▶ _Data for the task_
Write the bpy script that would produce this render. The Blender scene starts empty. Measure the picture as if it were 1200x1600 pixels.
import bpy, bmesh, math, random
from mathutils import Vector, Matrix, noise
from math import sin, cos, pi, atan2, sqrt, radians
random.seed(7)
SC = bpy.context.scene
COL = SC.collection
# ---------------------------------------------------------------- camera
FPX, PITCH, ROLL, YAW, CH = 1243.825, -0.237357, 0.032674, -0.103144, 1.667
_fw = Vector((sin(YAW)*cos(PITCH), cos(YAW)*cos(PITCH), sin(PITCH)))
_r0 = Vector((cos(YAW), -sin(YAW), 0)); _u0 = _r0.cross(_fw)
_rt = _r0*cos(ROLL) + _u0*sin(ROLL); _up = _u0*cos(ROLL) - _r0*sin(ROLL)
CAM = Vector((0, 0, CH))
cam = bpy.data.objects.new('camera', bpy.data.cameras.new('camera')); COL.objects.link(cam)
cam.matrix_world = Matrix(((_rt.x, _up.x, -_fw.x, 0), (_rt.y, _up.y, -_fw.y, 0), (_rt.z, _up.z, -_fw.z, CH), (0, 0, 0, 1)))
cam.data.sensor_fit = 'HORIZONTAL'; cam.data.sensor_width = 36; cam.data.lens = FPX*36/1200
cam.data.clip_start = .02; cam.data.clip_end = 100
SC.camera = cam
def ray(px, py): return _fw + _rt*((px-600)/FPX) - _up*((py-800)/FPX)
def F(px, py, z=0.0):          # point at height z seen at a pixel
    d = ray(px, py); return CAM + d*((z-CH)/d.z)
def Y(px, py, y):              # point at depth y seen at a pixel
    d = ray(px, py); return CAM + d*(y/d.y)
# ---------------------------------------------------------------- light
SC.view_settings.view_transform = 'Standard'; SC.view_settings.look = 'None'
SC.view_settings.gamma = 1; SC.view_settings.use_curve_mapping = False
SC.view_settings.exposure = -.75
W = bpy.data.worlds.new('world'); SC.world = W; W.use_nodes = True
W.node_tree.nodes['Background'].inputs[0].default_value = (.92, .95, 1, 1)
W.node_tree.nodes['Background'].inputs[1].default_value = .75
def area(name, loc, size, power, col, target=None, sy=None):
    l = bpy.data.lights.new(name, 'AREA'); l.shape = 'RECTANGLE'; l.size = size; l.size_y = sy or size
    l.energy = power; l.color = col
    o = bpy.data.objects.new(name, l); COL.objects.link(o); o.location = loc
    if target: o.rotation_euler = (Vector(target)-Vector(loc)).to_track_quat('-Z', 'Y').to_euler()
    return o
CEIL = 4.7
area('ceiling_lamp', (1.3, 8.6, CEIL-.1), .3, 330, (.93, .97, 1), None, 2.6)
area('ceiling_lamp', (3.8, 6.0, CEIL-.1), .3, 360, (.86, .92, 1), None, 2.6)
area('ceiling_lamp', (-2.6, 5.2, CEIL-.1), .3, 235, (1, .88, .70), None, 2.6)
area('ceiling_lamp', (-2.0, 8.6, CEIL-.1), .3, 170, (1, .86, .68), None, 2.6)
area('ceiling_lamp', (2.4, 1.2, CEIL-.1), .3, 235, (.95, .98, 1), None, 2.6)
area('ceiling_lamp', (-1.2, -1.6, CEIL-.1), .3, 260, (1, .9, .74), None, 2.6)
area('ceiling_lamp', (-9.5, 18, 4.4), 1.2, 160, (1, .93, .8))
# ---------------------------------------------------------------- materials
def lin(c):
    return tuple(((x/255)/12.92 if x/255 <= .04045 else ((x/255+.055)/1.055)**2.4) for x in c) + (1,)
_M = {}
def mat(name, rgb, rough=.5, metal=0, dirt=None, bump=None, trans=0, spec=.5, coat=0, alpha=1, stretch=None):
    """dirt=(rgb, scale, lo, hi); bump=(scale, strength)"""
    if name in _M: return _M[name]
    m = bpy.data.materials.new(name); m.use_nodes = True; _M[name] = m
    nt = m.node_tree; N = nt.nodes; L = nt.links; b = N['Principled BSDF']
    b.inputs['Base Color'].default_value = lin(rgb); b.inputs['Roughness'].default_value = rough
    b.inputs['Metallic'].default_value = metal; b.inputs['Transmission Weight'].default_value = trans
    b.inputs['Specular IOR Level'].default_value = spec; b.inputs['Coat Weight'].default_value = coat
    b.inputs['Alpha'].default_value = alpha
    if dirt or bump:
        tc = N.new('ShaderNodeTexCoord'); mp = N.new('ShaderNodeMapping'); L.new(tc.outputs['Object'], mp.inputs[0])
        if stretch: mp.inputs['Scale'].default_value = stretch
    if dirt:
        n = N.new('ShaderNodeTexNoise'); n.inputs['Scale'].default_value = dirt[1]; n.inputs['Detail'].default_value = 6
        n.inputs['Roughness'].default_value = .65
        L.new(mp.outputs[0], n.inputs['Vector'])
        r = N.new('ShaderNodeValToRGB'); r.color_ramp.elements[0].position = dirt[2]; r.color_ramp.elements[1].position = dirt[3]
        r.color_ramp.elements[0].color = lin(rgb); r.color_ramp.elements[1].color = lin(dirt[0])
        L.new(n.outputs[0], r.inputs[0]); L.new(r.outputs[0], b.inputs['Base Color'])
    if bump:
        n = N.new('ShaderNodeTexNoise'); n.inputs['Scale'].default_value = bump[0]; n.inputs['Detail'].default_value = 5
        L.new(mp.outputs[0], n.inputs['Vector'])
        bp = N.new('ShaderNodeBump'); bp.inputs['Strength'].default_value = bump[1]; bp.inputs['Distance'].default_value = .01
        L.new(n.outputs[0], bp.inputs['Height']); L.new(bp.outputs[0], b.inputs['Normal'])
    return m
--
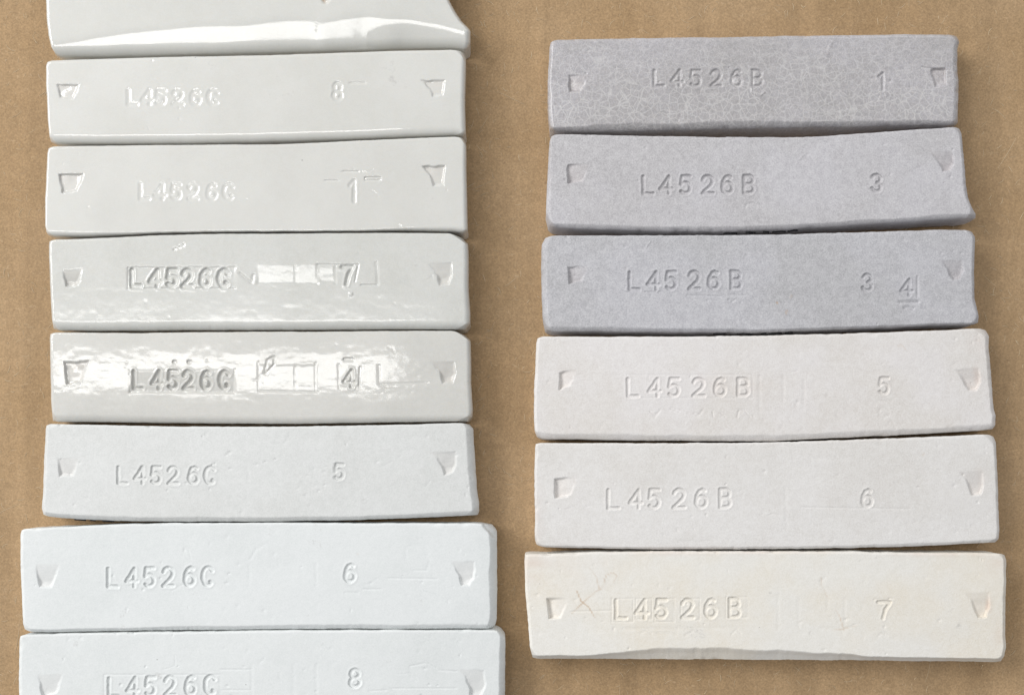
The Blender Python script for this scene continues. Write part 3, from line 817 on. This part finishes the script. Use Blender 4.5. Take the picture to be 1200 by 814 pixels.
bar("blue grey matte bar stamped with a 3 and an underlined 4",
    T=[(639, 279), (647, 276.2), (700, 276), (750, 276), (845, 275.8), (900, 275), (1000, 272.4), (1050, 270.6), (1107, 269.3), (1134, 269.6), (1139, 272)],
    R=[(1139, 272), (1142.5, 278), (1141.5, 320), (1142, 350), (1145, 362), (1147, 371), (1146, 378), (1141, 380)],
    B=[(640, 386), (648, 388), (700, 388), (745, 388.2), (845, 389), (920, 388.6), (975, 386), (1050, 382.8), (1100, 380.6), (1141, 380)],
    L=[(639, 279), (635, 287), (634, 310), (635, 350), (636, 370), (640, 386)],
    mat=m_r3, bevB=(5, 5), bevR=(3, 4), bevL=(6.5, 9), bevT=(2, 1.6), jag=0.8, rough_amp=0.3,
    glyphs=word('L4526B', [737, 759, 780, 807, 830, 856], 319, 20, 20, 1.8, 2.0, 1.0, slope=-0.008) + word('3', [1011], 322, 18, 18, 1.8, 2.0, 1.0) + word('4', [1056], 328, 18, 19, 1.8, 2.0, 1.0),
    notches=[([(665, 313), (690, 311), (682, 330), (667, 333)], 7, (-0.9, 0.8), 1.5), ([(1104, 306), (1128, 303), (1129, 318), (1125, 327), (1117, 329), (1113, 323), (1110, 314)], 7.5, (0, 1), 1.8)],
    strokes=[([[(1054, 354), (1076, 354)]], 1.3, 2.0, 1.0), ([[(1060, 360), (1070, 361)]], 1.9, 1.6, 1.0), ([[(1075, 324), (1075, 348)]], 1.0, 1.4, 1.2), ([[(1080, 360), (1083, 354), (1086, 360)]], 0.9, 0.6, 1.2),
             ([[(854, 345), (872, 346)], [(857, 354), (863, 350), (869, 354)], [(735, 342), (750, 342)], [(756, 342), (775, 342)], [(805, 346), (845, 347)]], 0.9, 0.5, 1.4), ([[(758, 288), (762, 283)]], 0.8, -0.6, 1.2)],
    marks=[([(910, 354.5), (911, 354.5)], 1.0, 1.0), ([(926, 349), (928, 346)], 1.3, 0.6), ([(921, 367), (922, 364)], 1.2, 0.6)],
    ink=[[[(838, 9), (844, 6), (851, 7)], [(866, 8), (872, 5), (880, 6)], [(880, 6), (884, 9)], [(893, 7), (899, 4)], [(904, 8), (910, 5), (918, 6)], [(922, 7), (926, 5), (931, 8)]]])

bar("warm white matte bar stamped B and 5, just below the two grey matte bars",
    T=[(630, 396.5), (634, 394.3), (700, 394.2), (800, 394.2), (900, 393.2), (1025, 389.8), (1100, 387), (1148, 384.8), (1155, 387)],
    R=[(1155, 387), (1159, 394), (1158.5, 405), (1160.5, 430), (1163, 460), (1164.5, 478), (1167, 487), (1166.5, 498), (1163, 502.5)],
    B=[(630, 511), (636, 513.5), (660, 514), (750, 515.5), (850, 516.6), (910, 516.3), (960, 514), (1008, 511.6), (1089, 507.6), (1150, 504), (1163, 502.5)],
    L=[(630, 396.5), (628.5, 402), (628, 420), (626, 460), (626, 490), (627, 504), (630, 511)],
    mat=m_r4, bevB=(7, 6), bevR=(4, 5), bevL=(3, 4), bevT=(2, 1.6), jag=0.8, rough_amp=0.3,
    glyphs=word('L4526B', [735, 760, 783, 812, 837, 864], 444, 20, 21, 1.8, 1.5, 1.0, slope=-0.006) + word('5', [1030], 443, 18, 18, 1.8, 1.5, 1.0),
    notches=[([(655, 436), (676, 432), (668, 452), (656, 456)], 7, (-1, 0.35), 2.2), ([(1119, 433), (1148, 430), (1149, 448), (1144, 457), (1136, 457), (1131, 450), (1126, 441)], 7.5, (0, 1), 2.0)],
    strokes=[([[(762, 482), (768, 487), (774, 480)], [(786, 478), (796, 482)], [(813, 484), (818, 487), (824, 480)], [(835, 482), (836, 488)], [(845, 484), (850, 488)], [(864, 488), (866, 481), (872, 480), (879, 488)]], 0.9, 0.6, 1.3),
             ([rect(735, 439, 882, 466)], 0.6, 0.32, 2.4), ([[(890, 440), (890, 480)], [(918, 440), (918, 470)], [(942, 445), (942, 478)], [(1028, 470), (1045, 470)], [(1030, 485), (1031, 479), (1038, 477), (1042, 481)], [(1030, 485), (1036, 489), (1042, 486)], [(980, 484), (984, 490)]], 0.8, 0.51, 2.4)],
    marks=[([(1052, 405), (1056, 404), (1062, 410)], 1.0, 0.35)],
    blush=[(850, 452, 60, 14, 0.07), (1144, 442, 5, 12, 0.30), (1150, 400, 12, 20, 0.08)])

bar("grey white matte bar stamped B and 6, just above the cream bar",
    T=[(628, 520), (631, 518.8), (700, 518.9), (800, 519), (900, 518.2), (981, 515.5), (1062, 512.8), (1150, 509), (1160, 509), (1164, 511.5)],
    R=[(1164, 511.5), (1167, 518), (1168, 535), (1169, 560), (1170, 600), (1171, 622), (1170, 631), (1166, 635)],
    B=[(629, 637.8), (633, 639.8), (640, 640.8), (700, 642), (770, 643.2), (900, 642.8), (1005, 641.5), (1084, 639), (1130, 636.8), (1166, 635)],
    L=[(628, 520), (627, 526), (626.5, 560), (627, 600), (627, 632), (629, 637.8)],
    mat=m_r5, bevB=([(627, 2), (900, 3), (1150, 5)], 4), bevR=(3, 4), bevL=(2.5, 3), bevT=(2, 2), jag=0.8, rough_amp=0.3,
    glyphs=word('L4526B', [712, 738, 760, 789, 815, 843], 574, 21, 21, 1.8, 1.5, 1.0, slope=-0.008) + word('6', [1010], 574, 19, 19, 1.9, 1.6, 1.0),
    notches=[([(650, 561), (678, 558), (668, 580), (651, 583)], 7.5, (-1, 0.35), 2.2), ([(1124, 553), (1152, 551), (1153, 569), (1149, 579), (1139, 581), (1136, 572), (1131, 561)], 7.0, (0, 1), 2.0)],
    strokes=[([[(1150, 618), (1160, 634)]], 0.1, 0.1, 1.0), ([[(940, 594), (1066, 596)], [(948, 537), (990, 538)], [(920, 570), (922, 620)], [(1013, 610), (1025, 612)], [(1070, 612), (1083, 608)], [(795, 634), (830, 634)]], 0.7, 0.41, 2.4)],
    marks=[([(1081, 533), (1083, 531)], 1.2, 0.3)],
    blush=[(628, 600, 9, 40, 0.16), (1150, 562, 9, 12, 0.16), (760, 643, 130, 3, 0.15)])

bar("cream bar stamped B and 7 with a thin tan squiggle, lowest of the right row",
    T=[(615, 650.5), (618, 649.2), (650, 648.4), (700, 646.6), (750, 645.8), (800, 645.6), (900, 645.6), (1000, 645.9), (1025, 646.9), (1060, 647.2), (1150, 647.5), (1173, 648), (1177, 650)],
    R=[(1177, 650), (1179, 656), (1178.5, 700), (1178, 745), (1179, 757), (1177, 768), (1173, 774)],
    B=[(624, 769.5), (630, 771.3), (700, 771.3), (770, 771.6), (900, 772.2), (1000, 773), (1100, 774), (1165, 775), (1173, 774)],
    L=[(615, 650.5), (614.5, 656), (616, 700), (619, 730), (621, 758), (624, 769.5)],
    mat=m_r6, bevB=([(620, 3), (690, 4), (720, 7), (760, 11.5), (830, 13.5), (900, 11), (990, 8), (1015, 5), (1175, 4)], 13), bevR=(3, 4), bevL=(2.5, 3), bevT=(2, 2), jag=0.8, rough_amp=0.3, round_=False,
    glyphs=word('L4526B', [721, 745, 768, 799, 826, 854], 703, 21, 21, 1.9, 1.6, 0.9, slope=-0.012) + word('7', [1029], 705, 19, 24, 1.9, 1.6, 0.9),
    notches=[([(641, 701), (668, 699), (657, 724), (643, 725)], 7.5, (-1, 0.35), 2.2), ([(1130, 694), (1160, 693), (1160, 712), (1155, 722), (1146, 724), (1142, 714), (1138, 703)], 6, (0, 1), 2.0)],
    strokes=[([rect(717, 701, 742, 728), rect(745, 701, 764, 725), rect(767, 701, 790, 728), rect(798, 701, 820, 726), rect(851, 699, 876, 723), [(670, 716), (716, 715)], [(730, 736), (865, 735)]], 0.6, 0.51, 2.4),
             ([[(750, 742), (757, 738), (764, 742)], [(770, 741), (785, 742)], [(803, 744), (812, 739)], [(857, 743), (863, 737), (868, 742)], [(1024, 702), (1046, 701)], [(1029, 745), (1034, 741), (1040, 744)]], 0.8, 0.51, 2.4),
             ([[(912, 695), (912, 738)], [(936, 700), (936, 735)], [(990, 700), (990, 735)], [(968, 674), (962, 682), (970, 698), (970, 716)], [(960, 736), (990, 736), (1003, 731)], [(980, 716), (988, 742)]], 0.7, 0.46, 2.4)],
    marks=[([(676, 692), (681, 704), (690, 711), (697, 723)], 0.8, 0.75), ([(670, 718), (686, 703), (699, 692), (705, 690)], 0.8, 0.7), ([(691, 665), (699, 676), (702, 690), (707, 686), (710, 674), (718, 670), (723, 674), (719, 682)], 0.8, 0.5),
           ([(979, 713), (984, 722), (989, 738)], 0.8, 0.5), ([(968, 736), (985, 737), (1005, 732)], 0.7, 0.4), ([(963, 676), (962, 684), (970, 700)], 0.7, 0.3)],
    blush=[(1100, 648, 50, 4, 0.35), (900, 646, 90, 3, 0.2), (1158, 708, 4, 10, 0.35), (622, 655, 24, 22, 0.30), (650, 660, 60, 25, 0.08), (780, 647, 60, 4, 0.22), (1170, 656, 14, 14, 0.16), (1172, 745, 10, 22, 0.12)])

▶ _Set task_
Everything from the line that contains "The Blender Python" to the line that contains "5), (931, 8)]]])" must be transcribed exactly, both end lines included.

▶ _The result_
The Blender Python script for this scene continues. Write part 3, from line 817 on. This part finishes the script. Use Blender 4.5. Take the picture to be 1200 by 814 pixels.
bar("blue grey matte bar stamped with a 3 and an underlined 4",
    T=[(639, 279), (647, 276.2), (700, 276), (750, 276), (845, 275.8), (900, 275), (1000, 272.4), (1050, 270.6), (1107, 269.3), (1134, 269.6), (1139, 272)],
    R=[(1139, 272), (1142.5, 278), (1141.5, 320), (1142, 350), (1145, 362), (1147, 371), (1146, 378), (1141, 380)],
    B=[(640, 386), (648, 388), (700, 388), (745, 388.2), (845, 389), (920, 388.6), (975, 386), (1050, 382.8), (1100, 380.6), (1141, 380)],
    L=[(639, 279), (635, 287), (634, 310), (635, 350), (636, 370), (640, 386)],
    mat=m_r3, bevB=(5, 5), bevR=(3, 4), bevL=(6.5, 9), bevT=(2, 1.6), jag=0.8, rough_amp=0.3,
    glyphs=word('L4526B', [737, 759, 780, 807, 830, 856], 319, 20, 20, 1.8, 2.0, 1.0, slope=-0.008) + word('3', [1011], 322, 18, 18, 1.8, 2.0, 1.0) + word('4', [1056], 328, 18, 19, 1.8, 2.0, 1.0),
    notches=[([(665, 313), (690, 311), (682, 330), (667, 333)], 7, (-0.9, 0.8), 1.5), ([(1104, 306), (1128, 303), (1129, 318), (1125, 327), (1117, 329), (1113, 323), (1110, 314)], 7.5, (0, 1), 1.8)],
    strokes=[([[(1054, 354), (1076, 354)]], 1.3, 2.0, 1.0), ([[(1060, 360), (1070, 361)]], 1.9, 1.6, 1.0), ([[(1075, 324), (1075, 348)]], 1.0, 1.4, 1.2), ([[(1080, 360), (1083, 354), (1086, 360)]], 0.9, 0.6, 1.2),
             ([[(854, 345), (872, 346)], [(857, 354), (863, 350), (869, 354)], [(735, 342), (750, 342)], [(756, 342), (775, 342)], [(805, 346), (845, 347)]], 0.9, 0.5, 1.4), ([[(758, 288), (762, 283)]], 0.8, -0.6, 1.2)],
    marks=[([(910, 354.5), (911, 354.5)], 1.0, 1.0), ([(926, 349), (928, 346)], 1.3, 0.6), ([(921, 367), (922, 364)], 1.2, 0.6)],
    ink=[[[(838, 9), (844, 6), (851, 7)], [(866, 8), (872, 5), (880, 6)], [(880, 6), (884, 9)], [(893, 7), (899, 4)], [(904, 8), (910, 5), (918, 6)], [(922, 7), (926, 5), (931, 8)]]])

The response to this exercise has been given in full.